Ini bukan sesuatu yang mengejutkan. Menteri Propaganda NAZI pada periode akhir Perang Duna II, Joseph Gobbles, yakin betul kedatangan tentara merah Soviet di gerbang kota Berlin pada Mei 1945 bukanlah sesuatu yang betul-betul mengerikan.
Gobbles dan istrinya lebih takut akan ideologi kuminis yang ada di belakang tentara musuh dan nanti akan menggerogoti anak-anak serta keturunannya. Ia tidak bisa membayangkan bagaimana keturunannya nanti akan merasakan ngerinya kekuasaan kuminis Soviet.
Pada akhirnya ia melakukan apa yang rata-rata dilakukan petinggi NAZI: bunuh diri.
Tapi ia tidak ingin cari “selamat” sendiri, ia juga membawa seluruh keenam putra-putrinya dalam kematian dengan memberi hadiah pil sianida satu per satu. Dan tak lama setelah seluruh anaknya mati, Gobbles bersama istrinya kemudian turut bunuh diri setelah sebelumnya berpesan kepada pengawalnya agar mayat seluruh keluarganya dibakar sampai jadi abu.
Gobbles mungkin gila. Tapi siapapun akan jadi gila kalau ketakutan sudah begitu hebat menguasai. Bahkan ketakutan dalam hal-hal remeh sekalipun. Ketakutan akan memunculkan reaksi bertahan hidup. Dan cara apapun untuk mengatasinya, akan dianggap sebagai hal lumrah saja.
Mengutip argumentasi Gus Ahmad Sahal di “Islam, Maaf, dan PKI” di kolom Tempo 16 tahun silam, saya juga meyakini bahwa orang-orang yang begitu takutnya akan kuminis ini masih dalam aura politik zero-sum game: “kita atau mereka”.
Memakan atau dimakan, membunuh atau dibunuh, menolak atau ditolak, meninggalkan atau ditinggal nikah. Eh.
Ya, begitulah. Tidak ada gambar abu-abu dalam pandangan ini. Semua hitam atau putih. Terutama sejak Pemilu Presiden terakhir, gejala ini kembali muncul. Tiba-tiba saja seseorang bisa dicap liberal, syiah, bahkan sampai PKI hanya karena ia memilih Capres A dan bukan Capres B.

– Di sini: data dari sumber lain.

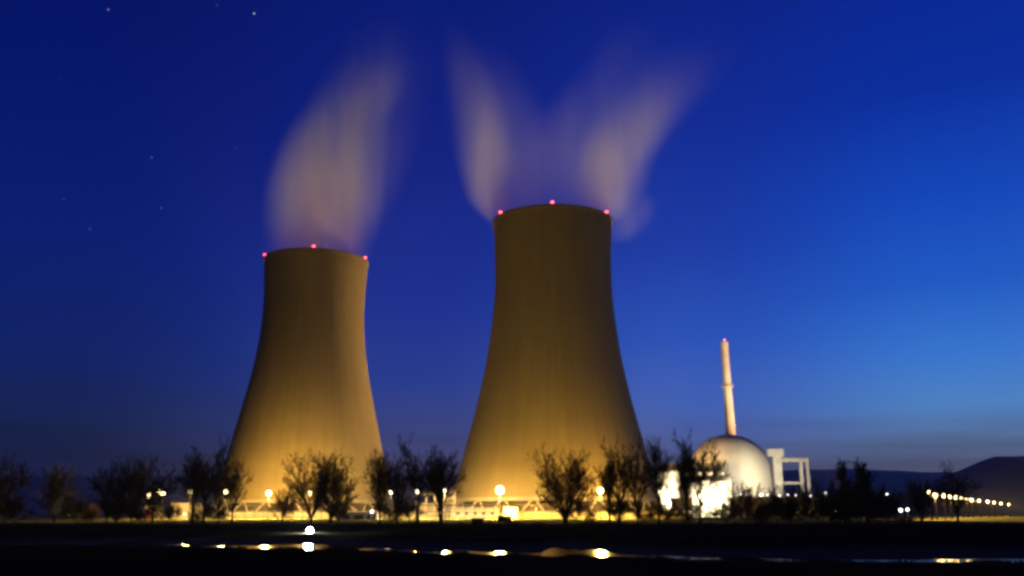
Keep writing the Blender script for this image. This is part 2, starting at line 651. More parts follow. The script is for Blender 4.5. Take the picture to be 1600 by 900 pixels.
T2, C2, PR2, ZT2 = cooling_tower('larger nearer concrete cooling tower on the right, beside the reactor dome', 468, 866.0,
                                 [(348.5, 92.3), (360, 92), (409, 90.6), (453, 91), (498, 95.5), (520, 98.5), (567, 106), (611, 116), (656, 127.5), (700, 140.5), (740, 151), (782, 163)],
                                 [-58, 0, 62, 128, 180, -122], .05)
T1, C1, PR1, ZT1 = cooling_tower('smaller farther concrete cooling tower on the left with one tall steam plume', 545, 485.0,
                                 [(409, 79.5), (420, 79.5), (447, 77.6), (491, 77.2), (536, 80.8), (580, 88), (624, 98), (669, 109), (713, 119.5), (745, 127), (785, 137)],
                                 [-78, -4, 66, 128, 180, -122], .1)


# ------------------------------------------------------------------ steam
def steam(D, rows, dens, label, ythick=1.0, yoff=0.0, seed=0.0, skew=0.0):
    """rows: (py, px centre, half width px, amount) from top to bottom. A soft-edged vapour column at depth D."""
    pts = []
    for (py, px, w, a) in rows:
        p = P(px, py, D)
        depth = D * CT + (p.z - CAMZ) * ST
        pts.append((p.z, p.x, w * 1.12 * depth / F, a))
    pts.sort()
    z0, z1 = pts[0][0], pts[-1][0]
    zz = np.array([p[0] for p in pts])
    xx = np.array([p[1] for p in pts])
    ww = np.array([p[2] for p in pts])
    aa = np.array([p[3] for p in pts])
    x0 = xx.mean()
    zr = z1 - z0
    # hull
    N, K = 26, 20
    V, Fc = [], []
    for k in range(N):
        z = z0 + zr * k / (N - 1)
        xc = np.interp(z, zz, xx) - x0
        w = np.interp(z, zz, ww) * 1.02
        for i in range(K):
            t = 2 * math.pi * i / K
            V.append((xc + w * math.cos(t), w * ythick * math.sin(t), z))
    for k in range(N - 1):
        for i in range(K):
            j = (i + 1) % K
            Fc.append((k * K + i, k * K + j, (k + 1) * K + j, (k + 1) * K + i))
    Fc.append(tuple(reversed(range(K))))
    Fc.append(tuple((N - 1) * K + i for i in range(K)))
    m = bpy.data.materials.new('steam_vapour')
    m.use_nodes = True
    n, l = m.node_tree.nodes, m.node_tree.links
    n.clear()

    def mth(op, *a, clamp=False):
        q = n.new('ShaderNodeMath'); q.operation = op; q.use_clamp = clamp
        for i, v in enumerate(a):
            if isinstance(v, (int, float)):
                q.inputs[i].default_value = v
            else:
                l.new(v, q.inputs[i])
        return q.outputs[0]
    t = n.new('ShaderNodeTexCoord')
    s = n.new('ShaderNodeSeparateXYZ')
    l.new(t.outputs['Object'], s.inputs[0])
    tz = mth('DIVIDE', mth('SUBTRACT', s.outputs[2], z0), zr, clamp=True)

    def curve(vals, lo, hi):
        fc = n.new('ShaderNodeFloatCurve')
        c = fc.mapping.curves[0]
        ts = (zz - z0) / zr
        vs = (vals - lo) / (hi - lo)
        c.points[0].location = (float(ts[0]), float(vs[0]))
        c.points[1].location = (float(ts[-1]), float(vs[-1]))
        for a_, b_ in zip(ts[1:-1], vs[1:-1]):
            c.points.new(float(a_), float(b_))
        fc.mapping.update()
        l.new(tz, fc.inputs['Value'])
        return mth('MULTIPLY_ADD', fc.outputs[0], float(hi - lo), float(lo))
    cx = curve(xx - x0, float((xx - x0).min()) - 1, float((xx - x0).max()) + 1)
    cw = curve(ww, 0.0, float(ww.max()) + 1)
    ca = curve(aa, 0.0, 1.0)
    # gentle wandering of the column and long vertical streaks
    mp = n.new('ShaderNodeMapping')
    mp.inputs['Scale'].default_value = (.06, .06, .013)
    mp.inputs['Location'].default_value = (seed, seed * .7, 0)
    mp.inputs['Rotation'].default_value = (0, math.radians(skew), 0)
    l.new(t.outputs['Object'], mp.inputs[0])
    no = n.new('ShaderNodeTexNoise')
    no.inputs['Scale'].default_value = 1
    no.inputs['Detail'].default_value = 2.5
    no.inputs['Roughness'].default_value = .5
    l.new(mp.outputs[0], no.inputs['Vector'])
    sf = n.new('ShaderNodeMapRange')
    sf.interpolation_type = 'SMOOTHSTEP'
    l.new(no.outputs['Fac'], sf.inputs['Value'])
    sf.inputs['From Min'].default_value = .25
    sf.inputs['From Max'].default_value = .72
    sf.inputs['To Min'].default_value = .28
    sf.inputs['To Max'].default_value = 1.2
    dx = mth('DIVIDE', mth('SUBTRACT', s.outputs[0], cx), cw)
    dy = mth('DIVIDE', s.outputs[1], mth('MULTIPLY', cw, ythick))
    r2 = mth('ADD', mth('MULTIPLY', dx, dx), mth('MULTIPLY', dy, dy))
    e = mth('SUBTRACT', 1.0, r2, clamp=True)
    e = mth('POWER', e, 1.8)
    e = mth('MULTIPLY', e, ca)
    e = mth('MULTIPLY', e, sf.outputs[0])
    e = mth('MULTIPLY', e, dens)
    v = n.new('ShaderNodeVolumePrincipled')
    v.inputs['Color'].default_value = (.97, .96, .95, 1)
    v.inputs['Anisotropy'].default_value = .1
    l.new(e, v.inputs['Density'])
    out = n.new('ShaderNodeOutputMaterial')
    l.new(v.outputs[0], out.inputs['Volume'])
    try:
        m.cycles.volume_step_rate = 1.0
    except Exception:
        pass
    mb = MB(); mb.v = V; mb.f = Fc
    o = mb.build('steam_plume', m)
    o.location = (x0, D + yoff, 0)
    o['kind'] = 'stuff'
    o['label'] = label
    o['category'] = 'steam'
    return o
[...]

Sebab rasa takut akan membuat kecoak di kamar mandi tampak seperti tokai yang mengejar dirimu, membuat mantan jadi mirip Dian Sastro saat dipersunting orang lain, dan akan membuat buku dengan gambar palu-arit akan tampak seperti kotak bom yang bisa meledakkan keluargamu.
Dan ketakutan-ketakutan macam ini muncul karena satu hal: ketidaktahuan. Atau dalam bahasa kasarnya: kebodohan.
Jadi, kapan kalian akan men-sweeping kebodohan sendiri?